• [Information provided]
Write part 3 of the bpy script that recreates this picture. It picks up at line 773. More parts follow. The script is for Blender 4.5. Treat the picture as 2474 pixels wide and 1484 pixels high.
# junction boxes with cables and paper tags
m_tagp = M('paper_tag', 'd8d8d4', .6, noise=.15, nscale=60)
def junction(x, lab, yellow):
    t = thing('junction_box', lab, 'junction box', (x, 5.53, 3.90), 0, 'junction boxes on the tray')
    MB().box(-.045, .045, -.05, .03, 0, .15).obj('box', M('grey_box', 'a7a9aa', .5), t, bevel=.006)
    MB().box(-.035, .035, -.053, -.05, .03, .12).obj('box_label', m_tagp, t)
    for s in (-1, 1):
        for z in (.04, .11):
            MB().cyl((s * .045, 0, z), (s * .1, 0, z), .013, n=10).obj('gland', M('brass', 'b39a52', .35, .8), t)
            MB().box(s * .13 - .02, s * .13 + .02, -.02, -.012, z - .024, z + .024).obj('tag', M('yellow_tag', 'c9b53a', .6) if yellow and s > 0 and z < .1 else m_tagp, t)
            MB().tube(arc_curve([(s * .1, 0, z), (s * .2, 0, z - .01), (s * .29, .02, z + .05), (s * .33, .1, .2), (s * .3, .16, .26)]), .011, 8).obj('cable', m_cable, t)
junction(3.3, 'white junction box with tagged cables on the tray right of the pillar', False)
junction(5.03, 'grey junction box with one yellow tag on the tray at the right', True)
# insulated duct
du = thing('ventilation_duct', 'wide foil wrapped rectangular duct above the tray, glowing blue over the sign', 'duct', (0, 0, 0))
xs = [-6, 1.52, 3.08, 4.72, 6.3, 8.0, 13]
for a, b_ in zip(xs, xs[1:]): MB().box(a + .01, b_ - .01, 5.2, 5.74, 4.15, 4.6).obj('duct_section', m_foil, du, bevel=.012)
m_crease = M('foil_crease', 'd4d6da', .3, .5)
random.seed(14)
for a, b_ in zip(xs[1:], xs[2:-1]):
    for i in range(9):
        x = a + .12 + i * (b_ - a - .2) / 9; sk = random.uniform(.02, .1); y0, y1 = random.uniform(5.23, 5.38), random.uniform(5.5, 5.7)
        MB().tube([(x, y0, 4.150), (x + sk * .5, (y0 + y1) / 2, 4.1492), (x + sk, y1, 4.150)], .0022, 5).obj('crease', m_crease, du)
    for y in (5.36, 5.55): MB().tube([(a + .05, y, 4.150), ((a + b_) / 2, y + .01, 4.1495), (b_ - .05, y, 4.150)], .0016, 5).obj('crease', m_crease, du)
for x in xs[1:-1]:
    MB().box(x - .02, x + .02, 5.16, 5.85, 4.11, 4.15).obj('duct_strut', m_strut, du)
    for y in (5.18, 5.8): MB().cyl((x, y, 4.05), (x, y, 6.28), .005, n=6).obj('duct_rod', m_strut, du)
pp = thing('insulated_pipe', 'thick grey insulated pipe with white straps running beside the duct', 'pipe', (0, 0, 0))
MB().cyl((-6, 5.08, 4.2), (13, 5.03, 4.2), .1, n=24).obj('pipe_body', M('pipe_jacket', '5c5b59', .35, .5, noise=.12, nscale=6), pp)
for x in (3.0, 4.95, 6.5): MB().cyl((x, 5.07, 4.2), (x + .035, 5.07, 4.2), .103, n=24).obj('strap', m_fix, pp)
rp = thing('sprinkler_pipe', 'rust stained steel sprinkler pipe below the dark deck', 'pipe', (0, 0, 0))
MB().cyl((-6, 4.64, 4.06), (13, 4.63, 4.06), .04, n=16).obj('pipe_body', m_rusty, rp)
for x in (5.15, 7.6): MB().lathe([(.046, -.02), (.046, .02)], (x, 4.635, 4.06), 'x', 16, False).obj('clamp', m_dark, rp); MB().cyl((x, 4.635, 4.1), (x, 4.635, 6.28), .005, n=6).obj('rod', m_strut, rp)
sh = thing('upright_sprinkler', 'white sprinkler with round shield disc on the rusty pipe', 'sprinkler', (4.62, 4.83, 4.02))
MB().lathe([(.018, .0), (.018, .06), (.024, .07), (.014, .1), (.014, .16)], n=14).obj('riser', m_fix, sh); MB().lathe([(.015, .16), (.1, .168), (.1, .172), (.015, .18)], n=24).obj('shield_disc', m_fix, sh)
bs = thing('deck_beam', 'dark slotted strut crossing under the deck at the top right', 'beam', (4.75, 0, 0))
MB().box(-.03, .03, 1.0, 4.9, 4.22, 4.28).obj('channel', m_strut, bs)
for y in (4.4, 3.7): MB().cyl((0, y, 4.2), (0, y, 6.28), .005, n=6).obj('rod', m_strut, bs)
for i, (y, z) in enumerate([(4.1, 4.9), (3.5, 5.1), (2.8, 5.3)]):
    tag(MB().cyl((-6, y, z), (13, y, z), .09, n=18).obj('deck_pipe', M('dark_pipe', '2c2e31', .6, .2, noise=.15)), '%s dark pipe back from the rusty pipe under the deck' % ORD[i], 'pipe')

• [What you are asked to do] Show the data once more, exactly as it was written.

• [Expected answer]
Write part 3 of the bpy script that recreates this picture. It picks up at line 773. More parts follow. The script is for Blender 4.5. Treat the picture as 2474 pixels wide and 1484 pixels high.
# junction boxes with cables and paper tags
m_tagp = M('paper_tag', 'd8d8d4', .6, noise=.15, nscale=60)
def junction(x, lab, yellow):
    t = thing('junction_box', lab, 'junction box', (x, 5.53, 3.90), 0, 'junction boxes on the tray')
    MB().box(-.045, .045, -.05, .03, 0, .15).obj('box', M('grey_box', 'a7a9aa', .5), t, bevel=.006)
    MB().box(-.035, .035, -.053, -.05, .03, .12).obj('box_label', m_tagp, t)
    for s in (-1, 1):
        for z in (.04, .11):
            MB().cyl((s * .045, 0, z), (s * .1, 0, z), .013, n=10).obj('gland', M('brass', 'b39a52', .35, .8), t)
            MB().box(s * .13 - .02, s * .13 + .02, -.02, -.012, z - .024, z + .024).obj('tag', M('yellow_tag', 'c9b53a', .6) if yellow and s > 0 and z < .1 else m_tagp, t)
            MB().tube(arc_curve([(s * .1, 0, z), (s * .2, 0, z - .01), (s * .29, .02, z + .05), (s * .33, .1, .2), (s * .3, .16, .26)]), .011, 8).obj('cable', m_cable, t)
junction(3.3, 'white junction box with tagged cables on the tray right of the pillar', False)
junction(5.03, 'grey junction box with one yellow tag on the tray at the right', True)
# insulated duct
du = thing('ventilation_duct', 'wide foil wrapped rectangular duct above the tray, glowing blue over the sign', 'duct', (0, 0, 0))
xs = [-6, 1.52, 3.08, 4.72, 6.3, 8.0, 13]
for a, b_ in zip(xs, xs[1:]): MB().box(a + .01, b_ - .01, 5.2, 5.74, 4.15, 4.6).obj('duct_section', m_foil, du, bevel=.012)
m_crease = M('foil_crease', 'd4d6da', .3, .5)
random.seed(14)
for a, b_ in zip(xs[1:], xs[2:-1]):
    for i in range(9):
        x = a + .12 + i * (b_ - a - .2) / 9; sk = random.uniform(.02, .1); y0, y1 = random.uniform(5.23, 5.38), random.uniform(5.5, 5.7)
        MB().tube([(x, y0, 4.150), (x + sk * .5, (y0 + y1) / 2, 4.1492), (x + sk, y1, 4.150)], .0022, 5).obj('crease', m_crease, du)
    for y in (5.36, 5.55): MB().tube([(a + .05, y, 4.150), ((a + b_) / 2, y + .01, 4.1495), (b_ - .05, y, 4.150)], .0016, 5).obj('crease', m_crease, du)
for x in xs[1:-1]:
    MB().box(x - .02, x + .02, 5.16, 5.85, 4.11, 4.15).obj('duct_strut', m_strut, du)
    for y in (5.18, 5.8): MB().cyl((x, y, 4.05), (x, y, 6.28), .005, n=6).obj('duct_rod', m_strut, du)
pp = thing('insulated_pipe', 'thick grey insulated pipe with white straps running beside the duct', 'pipe', (0, 0, 0))
MB().cyl((-6, 5.08, 4.2), (13, 5.03, 4.2), .1, n=24).obj('pipe_body', M('pipe_jacket', '5c5b59', .35, .5, noise=.12, nscale=6), pp)
for x in (3.0, 4.95, 6.5): MB().cyl((x, 5.07, 4.2), (x + .035, 5.07, 4.2), .103, n=24).obj('strap', m_fix, pp)
rp = thing('sprinkler_pipe', 'rust stained steel sprinkler pipe below the dark deck', 'pipe', (0, 0, 0))
MB().cyl((-6, 4.64, 4.06), (13, 4.63, 4.06), .04, n=16).obj('pipe_body', m_rusty, rp)
for x in (5.15, 7.6): MB().lathe([(.046, -.02), (.046, .02)], (x, 4.635, 4.06), 'x', 16, False).obj('clamp', m_dark, rp); MB().cyl((x, 4.635, 4.1), (x, 4.635, 6.28), .005, n=6).obj('rod', m_strut, rp)
sh = thing('upright_sprinkler', 'white sprinkler with round shield disc on the rusty pipe', 'sprinkler', (4.62, 4.83, 4.02))
MB().lathe([(.018, .0), (.018, .06), (.024, .07), (.014, .1), (.014, .16)], n=14).obj('riser', m_fix, sh); MB().lathe([(.015, .16), (.1, .168), (.1, .172), (.015, .18)], n=24).obj('shield_disc', m_fix, sh)
bs = thing('deck_beam', 'dark slotted strut crossing under the deck at the top right', 'beam', (4.75, 0, 0))
MB().box(-.03, .03, 1.0, 4.9, 4.22, 4.28).obj('channel', m_strut, bs)
for y in (4.4, 3.7): MB().cyl((0, y, 4.2), (0, y, 6.28), .005, n=6).obj('rod', m_strut, bs)
for i, (y, z) in enumerate([(4.1, 4.9), (3.5, 5.1), (2.8, 5.3)]):
    tag(MB().cyl((-6, y, z), (13, y, z), .09, n=18).obj('deck_pipe', M('dark_pipe', '2c2e31', .6, .2, noise=.15)), '%s dark pipe back from the rusty pipe under the deck' % ORD[i], 'pipe')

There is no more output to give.